Scales & Sensibility

Author: Stephanie Burgis

My rating: 3.3 out of 5

Dragons, magical wishes, and regency romance.

When Elinor stole her cousin’s pet dragon, she didn’t have any plans beyond running away from her selfish relatives. On the run from her uncle – who doesn’t care about Elinor, he only wants his daughter’s expensive dragon back, Elinor makes a desperate wish, and discovers that dragons can perform magic. Disguised as a famous woman, Elinor finds new doors opening up for her, even as her mounting lies dig her deeper into trouble. 

I enjoyed the magic and the story, which was somewhat predictable. The plot followed the standard regency romance drama of a poor girl meeting a handsome young man, both falling in love, but their relationship develops dramatic complications. The fantasy elements here added some nice touches.

I might’ve enjoyed this more if the handsome young lad in question had more than a mostly flat character, and if the happy young couple had spent more than like a week or two getting to know each other before declaring themselves in love and committing their futures together. Somehow, quick engagements always work out for eternal love and fidelity in these novels, so maybe I’m just being too critical.
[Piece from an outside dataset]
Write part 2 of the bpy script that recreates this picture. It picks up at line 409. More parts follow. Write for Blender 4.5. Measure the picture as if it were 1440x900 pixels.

The ending wrapped up all the various pieces very nicely. I’m not a fan of blackmail and situations where the characters need to lie, but then have the lie hanging over their heads like a doomsday cloud throughout the story. It just stresses me out, which is the last thing I’m looking for when trying to enjoy a good literary escape.

The book shares a title with Austen’s Sense & Sensibility, but other than the period social setting and romantic plot, there weren’t many similarities. Which is a good thing, because I prefer a fresh read. 

In all, the book had its good moments, particularly at the end where all the secrets came tumbling out. The women had good character arcs, even from some seemingly minor characters. This wasn’t my favorite cup of tea, but I’m sure it will find the right audience with others who appreciate or don’t mind the minor issues that I mentioned.